The Toronto Maple Leafs announced on Tuesday that goaltender Joseph Woll will be taking a leave of absence from the team to attend to a “personal family matter,” and the time frame of this leave is currently regarded as “indefinite.”
Luckily for the Leafs, the team’s starting goalie from last year’s playoffs, Anthony Stolarz, will be ready to start the 2025–26 season. However, that doesn’t remove one issue. Stolarz will almost assuredly help the Leafs this season. Heck, he may even take them on a deep playoff run. But there is one big problem with Stolarz.
His current contract expires at the end of this season, and he has yet to be re-signed to a new deal.
If Stolarz does have another solid season with the Leafs, he will be a dangerous asset to have out on the open market, where other NHL teams will assuredly make him some solid offers. And with Woll’s future for this season in question, and other factors at play, it is crucial that the Maple Leafs sign Stolarz to a new deal before his potential free agency becomes a reality.
The 27-year-old Woll had a good season last year, putting up a .909 SV% and a 2.73 GAA in 42 games, but he also missed nearly the entire first month of the season with a lower-body injury, and Woll’s injury history runs deeper than just that one instance. In December of 2023, Woll went down with a high-ankle sprain, which ultimately sidelined the netminder for three months of the 2023–24 season, and upon his return, he was not the same as before the injury, posting a .890 SV% and a 3.14 GAA in the remaining 10 games he played that season.
Then, when the 2024 postseason rolled around, Woll was brought in with the Leafs down 3–1 to the Boston Bruins and facing elimination. He was stellar, starting for both Games 5 and 6, and allowing just a single goal in each game. But Woll did not play in Game 7 due to an undisclosed injury, and with Ilya Samsonov back in goal for Game 7, the Leafs lost the series on an overtime winner by David Pastrnak.
If Stolarz does wind up making it to unrestricted free agency and opts to sign elsewhere, will the Leafs be confident in handing the permanent starting job to someone with the injury history of Woll? Not likely. And while Woll could easily come back this season and avoid the injury bug for years to come, that’s a big risk that GM Brad Treliving would be taking for a team whose Cup-contending window is getting smaller by the year.

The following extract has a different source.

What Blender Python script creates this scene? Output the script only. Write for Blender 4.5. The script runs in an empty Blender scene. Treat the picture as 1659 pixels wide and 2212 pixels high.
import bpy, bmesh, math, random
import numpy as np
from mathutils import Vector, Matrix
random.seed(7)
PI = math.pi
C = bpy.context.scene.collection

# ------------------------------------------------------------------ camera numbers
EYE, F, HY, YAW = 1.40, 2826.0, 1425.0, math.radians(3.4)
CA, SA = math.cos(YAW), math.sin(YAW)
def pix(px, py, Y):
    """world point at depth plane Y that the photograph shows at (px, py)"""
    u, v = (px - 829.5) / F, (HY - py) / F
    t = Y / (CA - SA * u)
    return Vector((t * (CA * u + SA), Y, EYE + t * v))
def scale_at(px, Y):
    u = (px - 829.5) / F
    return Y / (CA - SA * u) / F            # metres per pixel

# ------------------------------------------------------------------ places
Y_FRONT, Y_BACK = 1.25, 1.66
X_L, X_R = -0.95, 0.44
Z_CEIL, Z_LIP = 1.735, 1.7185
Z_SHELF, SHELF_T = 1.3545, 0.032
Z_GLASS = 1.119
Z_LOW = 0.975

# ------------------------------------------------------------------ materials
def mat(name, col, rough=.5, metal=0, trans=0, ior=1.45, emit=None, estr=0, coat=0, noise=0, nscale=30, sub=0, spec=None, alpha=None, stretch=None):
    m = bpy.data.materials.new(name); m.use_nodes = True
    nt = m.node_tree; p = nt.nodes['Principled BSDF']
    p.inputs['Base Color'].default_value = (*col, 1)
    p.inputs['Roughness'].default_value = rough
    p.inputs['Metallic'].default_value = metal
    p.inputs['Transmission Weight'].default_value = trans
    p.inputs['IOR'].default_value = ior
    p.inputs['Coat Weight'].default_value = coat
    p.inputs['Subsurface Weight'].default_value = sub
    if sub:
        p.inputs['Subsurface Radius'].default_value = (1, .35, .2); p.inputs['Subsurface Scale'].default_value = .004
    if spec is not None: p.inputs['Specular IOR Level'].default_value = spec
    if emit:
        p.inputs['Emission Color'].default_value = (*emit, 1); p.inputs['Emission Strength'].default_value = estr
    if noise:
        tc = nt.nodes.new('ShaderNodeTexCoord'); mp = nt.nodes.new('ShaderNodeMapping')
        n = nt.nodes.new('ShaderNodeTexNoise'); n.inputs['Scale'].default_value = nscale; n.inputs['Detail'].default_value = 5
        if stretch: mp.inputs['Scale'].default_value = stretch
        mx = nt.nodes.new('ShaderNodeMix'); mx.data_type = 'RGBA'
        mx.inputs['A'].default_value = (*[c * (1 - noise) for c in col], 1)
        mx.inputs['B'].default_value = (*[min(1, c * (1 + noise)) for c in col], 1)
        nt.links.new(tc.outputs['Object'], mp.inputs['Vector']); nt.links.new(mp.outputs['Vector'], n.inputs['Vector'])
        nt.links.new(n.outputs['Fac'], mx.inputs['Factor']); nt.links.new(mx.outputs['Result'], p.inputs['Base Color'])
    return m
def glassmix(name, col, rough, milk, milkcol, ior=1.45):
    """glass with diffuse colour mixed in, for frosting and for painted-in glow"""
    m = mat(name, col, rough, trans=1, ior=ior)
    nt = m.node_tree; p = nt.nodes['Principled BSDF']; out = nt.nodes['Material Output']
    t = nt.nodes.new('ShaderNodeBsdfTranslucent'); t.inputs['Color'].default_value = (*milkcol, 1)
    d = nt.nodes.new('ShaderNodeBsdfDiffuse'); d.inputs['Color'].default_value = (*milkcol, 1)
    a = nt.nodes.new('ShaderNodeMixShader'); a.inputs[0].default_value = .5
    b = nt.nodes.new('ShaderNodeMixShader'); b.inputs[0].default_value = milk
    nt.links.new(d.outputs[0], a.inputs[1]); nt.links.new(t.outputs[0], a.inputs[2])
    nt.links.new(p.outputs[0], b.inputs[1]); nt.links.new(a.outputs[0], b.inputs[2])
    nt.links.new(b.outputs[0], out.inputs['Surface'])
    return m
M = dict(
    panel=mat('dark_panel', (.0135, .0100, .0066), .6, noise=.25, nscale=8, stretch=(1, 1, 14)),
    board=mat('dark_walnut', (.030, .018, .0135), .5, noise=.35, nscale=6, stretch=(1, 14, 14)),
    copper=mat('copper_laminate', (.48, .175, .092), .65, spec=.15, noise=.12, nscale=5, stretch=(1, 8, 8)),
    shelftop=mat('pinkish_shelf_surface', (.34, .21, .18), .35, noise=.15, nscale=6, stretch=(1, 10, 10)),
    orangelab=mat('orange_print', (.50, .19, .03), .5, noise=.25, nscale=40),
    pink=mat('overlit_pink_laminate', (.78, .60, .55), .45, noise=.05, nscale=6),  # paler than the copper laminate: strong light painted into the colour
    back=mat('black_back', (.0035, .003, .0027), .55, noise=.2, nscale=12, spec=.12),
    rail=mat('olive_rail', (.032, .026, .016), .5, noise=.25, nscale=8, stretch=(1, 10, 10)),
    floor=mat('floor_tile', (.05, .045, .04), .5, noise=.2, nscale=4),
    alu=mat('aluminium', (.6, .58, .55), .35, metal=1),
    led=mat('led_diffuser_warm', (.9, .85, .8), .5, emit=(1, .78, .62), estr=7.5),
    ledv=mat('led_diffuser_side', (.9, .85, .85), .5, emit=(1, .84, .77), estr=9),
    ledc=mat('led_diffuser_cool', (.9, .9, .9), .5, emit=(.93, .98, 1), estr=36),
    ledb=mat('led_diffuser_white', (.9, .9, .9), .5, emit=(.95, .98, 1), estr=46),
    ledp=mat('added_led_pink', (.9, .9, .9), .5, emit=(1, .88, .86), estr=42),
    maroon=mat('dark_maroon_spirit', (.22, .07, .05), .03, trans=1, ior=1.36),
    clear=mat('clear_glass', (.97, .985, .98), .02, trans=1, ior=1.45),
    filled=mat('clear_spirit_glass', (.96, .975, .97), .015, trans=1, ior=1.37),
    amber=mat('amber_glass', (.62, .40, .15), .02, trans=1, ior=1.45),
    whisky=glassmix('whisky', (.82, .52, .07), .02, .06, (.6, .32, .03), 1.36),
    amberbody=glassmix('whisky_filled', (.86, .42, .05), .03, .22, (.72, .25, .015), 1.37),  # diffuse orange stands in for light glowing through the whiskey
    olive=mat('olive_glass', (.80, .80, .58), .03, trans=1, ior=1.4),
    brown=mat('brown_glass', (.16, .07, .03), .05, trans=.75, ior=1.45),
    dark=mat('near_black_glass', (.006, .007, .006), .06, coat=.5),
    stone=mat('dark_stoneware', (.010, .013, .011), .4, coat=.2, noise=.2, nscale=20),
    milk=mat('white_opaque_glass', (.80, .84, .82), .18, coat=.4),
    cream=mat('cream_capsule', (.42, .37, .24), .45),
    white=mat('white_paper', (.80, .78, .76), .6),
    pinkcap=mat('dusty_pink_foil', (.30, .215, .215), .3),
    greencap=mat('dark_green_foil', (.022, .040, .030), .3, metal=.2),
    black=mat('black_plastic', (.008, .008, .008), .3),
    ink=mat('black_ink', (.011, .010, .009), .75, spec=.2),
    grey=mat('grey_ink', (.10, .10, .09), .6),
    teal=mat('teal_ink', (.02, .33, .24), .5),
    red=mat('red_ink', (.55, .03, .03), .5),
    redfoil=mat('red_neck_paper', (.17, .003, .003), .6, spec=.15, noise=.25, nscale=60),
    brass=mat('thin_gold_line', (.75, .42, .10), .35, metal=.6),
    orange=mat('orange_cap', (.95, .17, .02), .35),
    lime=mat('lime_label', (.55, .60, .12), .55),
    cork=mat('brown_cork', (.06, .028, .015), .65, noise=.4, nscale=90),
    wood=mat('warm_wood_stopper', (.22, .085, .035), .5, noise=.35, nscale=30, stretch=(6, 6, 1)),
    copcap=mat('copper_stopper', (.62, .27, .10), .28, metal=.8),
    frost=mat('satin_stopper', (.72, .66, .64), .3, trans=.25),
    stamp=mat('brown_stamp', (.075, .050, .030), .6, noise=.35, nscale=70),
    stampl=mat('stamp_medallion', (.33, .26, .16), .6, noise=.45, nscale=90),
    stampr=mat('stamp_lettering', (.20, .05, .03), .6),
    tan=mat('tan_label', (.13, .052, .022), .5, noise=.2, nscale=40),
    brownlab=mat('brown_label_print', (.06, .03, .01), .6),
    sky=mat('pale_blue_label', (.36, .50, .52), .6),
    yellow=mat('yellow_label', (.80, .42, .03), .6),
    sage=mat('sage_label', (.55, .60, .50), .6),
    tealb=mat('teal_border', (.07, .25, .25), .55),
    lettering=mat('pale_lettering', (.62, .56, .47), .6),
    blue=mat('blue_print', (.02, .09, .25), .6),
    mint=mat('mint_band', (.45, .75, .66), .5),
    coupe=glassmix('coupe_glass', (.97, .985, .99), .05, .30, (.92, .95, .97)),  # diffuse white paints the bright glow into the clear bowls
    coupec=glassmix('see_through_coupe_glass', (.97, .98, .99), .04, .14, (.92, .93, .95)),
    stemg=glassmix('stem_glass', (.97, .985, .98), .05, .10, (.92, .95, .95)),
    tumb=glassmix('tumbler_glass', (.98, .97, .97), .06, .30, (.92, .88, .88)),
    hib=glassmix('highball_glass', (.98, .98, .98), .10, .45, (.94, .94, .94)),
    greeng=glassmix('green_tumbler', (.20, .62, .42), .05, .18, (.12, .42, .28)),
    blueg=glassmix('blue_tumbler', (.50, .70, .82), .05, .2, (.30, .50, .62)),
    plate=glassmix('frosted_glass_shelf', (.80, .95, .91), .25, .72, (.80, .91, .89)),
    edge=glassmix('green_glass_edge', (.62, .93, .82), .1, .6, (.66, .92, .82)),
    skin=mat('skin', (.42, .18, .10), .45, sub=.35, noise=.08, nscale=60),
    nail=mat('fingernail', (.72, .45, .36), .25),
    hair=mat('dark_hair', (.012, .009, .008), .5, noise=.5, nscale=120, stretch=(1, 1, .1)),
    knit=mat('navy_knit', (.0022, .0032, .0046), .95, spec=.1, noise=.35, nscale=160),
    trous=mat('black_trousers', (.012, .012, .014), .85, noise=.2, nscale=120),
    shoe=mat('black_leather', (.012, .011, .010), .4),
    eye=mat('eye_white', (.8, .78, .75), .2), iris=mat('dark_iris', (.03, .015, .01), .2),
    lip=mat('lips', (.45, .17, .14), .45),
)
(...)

Woll’s injury history aside, Stolarz had an overall superior season to Woll in 2024–25, tallying a .926 SV% and a 2.14 GAA in 34 games. And it was these numbers and performance that helped Stolarz capture the starting job for Toronto in the 2025 postseason, where he put up a solid .901 SV% and a 2.19 GAA in seven games—superior to Woll’s .886 SV% and 3.56 GAA in seven games in those same playoffs. Mind you, Woll’s numbers were against the eventual Cup-champion Florida Panthers, while Stolarz’s were primarily against the wild-card Ottawa Senators.
Stolarz’s current deal is a relative bargain at just $2.5M per season, which is just over a million less than Woll’s current deal that pays an average annual value of $3.66M. However, Woll is on a three-year contract versus Stolarz’s two. For a new deal, Stolarz would likely have to be paid a bit more than what Woll is making, likely somewhere in the range of $4–5M, on a four-to-five-year deal.
The best-case scenario with this is that the Leafs re-sign Stolarz, Woll comes back, stays healthy, and the Leafs have one of the best goalie tandems in the NHL for years to come. Worst-case scenario, Stolarz gets paid, Woll misses a prolonged period either due to injury or other circumstances, Stolarz secures the permanent top job, and the Leafs either keep Woll as a backup or look for other options.
The option that the team can’t go with is letting Stolarz hit the open market next summer, as it could wind up derailing everything that has been built over the years in Leaf Land. The best course of action is obvious: re-sign Stolarz and go from there.